Tapi mengapa kendati dana miliaran rupiah telah digelontorkan kepada Kopontren namun peran mereka dalam pengembangan ekonomi masyarakat masih kurang optimal? Menurut Agus ada tiga penyebab. Pertama, mental attitude di lingkungan pondok pesantren perlu dibangkitkan lagi. ”Perlu ada pembinaan untuk melahirkan jiwa kewirausahaan di kalangan santri,” paparnya.
Kedua, Kopontren masih sering berorientasi ke dalam. Hal ini menyebabkan networking atau jaringan silaturrahim relatif terbatas. ”Jaringan bisnis dan pergaulan mereka masih terbatas,” terang Agus. Karena itulah, pondok pesantren harus mengembangkan jaringannya. Kendati begitu, Agus mengakui ada sejumlah pesantren yang telah memiliki jaringan luas. Tak hanya di dalam negeri, tapi juga jaringan di mancanegara. ”Saat ini sudah banyak pesantren yang menjalin kerjasama dengan luar negeri, dan Gontor salah satunya. Tapi sebagian besar belum,” ujarnya.
Ketiga, Kopontren kurang bisa menangkap peluang bisnis.

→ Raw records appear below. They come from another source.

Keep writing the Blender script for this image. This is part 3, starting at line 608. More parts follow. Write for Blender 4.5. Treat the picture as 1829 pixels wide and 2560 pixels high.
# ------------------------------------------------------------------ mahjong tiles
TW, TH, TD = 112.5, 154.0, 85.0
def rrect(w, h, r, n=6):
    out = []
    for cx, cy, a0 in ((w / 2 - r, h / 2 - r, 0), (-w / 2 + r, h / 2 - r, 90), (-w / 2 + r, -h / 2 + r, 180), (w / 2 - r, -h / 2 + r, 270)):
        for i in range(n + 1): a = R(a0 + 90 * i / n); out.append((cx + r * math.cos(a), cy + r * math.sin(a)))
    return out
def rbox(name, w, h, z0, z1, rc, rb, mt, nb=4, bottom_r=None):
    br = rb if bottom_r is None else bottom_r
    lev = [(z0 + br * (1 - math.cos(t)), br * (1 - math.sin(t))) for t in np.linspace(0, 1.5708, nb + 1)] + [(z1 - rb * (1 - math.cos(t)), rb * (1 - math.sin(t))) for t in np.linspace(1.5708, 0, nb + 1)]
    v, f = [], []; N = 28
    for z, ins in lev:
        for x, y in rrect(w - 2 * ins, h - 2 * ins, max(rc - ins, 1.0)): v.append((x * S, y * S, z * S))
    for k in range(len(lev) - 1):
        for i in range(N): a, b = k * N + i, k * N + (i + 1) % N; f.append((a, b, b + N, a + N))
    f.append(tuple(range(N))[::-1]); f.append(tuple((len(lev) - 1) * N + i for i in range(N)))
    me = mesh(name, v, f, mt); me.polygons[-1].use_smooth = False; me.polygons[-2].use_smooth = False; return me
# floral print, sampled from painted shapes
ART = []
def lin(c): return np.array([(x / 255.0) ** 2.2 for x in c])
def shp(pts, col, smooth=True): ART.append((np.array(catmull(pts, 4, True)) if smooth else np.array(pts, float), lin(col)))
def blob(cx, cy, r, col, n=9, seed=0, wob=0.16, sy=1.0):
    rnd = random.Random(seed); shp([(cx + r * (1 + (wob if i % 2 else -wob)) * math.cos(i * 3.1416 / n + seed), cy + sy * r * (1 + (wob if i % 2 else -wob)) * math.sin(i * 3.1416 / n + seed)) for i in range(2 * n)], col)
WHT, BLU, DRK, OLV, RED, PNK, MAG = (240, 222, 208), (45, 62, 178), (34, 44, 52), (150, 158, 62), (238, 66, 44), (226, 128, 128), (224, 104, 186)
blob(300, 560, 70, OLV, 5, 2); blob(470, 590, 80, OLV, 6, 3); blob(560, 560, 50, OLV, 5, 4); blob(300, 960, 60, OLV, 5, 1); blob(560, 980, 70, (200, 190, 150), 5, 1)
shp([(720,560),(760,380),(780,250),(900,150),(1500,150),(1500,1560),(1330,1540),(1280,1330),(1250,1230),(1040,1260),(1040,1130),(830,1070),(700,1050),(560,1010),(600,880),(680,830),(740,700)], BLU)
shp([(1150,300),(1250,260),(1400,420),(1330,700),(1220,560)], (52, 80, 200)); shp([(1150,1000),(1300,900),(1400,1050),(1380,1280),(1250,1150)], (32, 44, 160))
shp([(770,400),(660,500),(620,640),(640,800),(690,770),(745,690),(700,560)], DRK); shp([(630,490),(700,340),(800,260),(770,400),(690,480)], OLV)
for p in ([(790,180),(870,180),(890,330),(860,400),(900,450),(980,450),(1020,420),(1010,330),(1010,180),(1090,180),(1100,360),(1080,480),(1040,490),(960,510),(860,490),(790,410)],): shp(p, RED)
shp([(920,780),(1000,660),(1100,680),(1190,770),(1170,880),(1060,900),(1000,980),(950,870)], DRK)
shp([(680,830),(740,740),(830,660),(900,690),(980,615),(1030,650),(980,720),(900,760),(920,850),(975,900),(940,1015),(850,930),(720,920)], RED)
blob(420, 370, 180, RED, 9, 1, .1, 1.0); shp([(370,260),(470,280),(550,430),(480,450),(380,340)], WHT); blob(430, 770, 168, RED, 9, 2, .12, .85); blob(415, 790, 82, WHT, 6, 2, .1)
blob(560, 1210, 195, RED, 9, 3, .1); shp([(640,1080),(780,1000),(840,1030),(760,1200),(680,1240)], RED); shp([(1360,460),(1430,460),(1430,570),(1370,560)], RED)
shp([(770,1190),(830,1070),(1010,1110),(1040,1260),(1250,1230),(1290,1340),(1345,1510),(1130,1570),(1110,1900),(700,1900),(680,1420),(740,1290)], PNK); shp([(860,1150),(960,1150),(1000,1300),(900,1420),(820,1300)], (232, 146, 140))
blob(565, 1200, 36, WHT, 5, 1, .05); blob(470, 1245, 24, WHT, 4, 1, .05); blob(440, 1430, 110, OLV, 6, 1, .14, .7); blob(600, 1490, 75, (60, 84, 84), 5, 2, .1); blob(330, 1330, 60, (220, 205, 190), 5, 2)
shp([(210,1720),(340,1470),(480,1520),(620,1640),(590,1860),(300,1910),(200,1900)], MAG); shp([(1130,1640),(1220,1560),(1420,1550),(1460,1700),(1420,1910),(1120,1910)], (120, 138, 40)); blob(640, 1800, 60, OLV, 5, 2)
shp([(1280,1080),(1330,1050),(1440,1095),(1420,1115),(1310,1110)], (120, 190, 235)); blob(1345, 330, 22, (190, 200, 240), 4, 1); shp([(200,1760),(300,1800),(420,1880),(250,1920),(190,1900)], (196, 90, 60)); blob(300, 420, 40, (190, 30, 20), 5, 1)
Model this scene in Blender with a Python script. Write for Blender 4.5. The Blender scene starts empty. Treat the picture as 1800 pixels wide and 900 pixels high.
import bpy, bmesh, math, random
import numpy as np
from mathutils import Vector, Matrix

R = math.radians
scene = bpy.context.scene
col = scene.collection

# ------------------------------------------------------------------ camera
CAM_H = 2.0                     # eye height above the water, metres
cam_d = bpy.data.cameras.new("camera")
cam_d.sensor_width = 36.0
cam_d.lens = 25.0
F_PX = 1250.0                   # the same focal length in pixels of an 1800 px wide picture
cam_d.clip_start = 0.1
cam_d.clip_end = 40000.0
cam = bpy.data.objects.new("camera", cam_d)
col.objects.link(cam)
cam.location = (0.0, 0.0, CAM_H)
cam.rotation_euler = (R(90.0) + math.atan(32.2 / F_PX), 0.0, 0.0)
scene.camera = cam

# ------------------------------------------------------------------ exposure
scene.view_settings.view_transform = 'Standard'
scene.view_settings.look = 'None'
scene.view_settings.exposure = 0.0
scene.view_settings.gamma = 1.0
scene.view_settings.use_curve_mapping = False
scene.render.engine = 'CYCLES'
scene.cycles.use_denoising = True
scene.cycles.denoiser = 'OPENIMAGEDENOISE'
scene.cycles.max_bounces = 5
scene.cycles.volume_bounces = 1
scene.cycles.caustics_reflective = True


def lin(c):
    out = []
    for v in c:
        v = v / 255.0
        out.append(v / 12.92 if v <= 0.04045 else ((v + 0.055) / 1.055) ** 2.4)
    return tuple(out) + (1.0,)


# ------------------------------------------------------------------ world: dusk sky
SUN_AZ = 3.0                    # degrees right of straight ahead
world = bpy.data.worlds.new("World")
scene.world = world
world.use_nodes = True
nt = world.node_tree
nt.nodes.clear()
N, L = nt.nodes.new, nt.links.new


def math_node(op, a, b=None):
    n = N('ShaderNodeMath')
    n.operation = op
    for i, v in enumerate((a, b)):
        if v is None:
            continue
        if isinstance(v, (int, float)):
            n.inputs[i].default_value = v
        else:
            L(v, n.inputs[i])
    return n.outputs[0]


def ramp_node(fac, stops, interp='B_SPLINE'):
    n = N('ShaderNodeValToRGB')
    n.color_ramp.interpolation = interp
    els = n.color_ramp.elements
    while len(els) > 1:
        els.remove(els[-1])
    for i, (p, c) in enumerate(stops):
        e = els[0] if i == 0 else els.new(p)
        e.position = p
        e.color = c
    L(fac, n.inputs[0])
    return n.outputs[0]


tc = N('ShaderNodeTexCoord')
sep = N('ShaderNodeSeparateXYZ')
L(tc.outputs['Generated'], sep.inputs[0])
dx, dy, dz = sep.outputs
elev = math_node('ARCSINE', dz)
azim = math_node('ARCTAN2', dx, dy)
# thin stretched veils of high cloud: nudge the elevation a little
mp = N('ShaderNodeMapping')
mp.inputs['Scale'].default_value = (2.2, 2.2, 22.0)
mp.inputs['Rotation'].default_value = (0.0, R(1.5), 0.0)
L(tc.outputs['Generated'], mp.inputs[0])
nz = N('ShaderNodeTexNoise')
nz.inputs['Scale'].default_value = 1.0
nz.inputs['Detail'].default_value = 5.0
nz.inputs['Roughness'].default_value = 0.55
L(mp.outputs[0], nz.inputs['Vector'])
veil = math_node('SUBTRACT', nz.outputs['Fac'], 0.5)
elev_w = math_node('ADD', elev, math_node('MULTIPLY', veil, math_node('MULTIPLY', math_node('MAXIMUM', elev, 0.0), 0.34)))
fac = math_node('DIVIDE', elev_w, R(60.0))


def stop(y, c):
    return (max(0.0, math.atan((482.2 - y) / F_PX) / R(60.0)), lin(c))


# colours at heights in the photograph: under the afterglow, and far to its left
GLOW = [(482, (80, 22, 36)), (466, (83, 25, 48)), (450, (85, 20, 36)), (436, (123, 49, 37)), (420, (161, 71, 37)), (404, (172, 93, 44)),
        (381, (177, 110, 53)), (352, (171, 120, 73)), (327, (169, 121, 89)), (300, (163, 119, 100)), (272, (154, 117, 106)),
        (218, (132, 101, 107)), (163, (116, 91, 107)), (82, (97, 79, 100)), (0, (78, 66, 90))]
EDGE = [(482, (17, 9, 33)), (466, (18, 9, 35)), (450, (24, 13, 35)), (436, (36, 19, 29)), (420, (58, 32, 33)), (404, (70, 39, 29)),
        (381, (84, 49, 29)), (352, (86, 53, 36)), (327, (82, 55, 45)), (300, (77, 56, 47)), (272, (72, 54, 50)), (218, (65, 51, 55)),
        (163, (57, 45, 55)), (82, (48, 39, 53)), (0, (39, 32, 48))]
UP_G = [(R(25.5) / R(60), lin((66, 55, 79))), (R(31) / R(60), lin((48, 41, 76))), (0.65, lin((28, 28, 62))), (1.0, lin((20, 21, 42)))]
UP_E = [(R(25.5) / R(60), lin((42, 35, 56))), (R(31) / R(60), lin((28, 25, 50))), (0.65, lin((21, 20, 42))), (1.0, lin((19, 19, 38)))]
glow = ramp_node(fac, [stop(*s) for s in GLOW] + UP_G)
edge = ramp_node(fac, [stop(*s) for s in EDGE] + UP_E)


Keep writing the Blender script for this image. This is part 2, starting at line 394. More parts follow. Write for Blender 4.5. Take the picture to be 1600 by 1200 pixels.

Sebabnya karena poin pertama dan kedua belum dibangun. ”Jika mental telah dibangun dan memiliki orientasi lebih luas lagi, niscaya peluang usaha akan mudah didapat dan ditangkap,” lanjut Agus.
Sejatinya, kata Agus, pondok pesantren sudah memiliki jiwa berkoperasi. Karena itulah, jika bisa dikembangkan, pembinaan koperasi di pondok pesantren sangat ideal.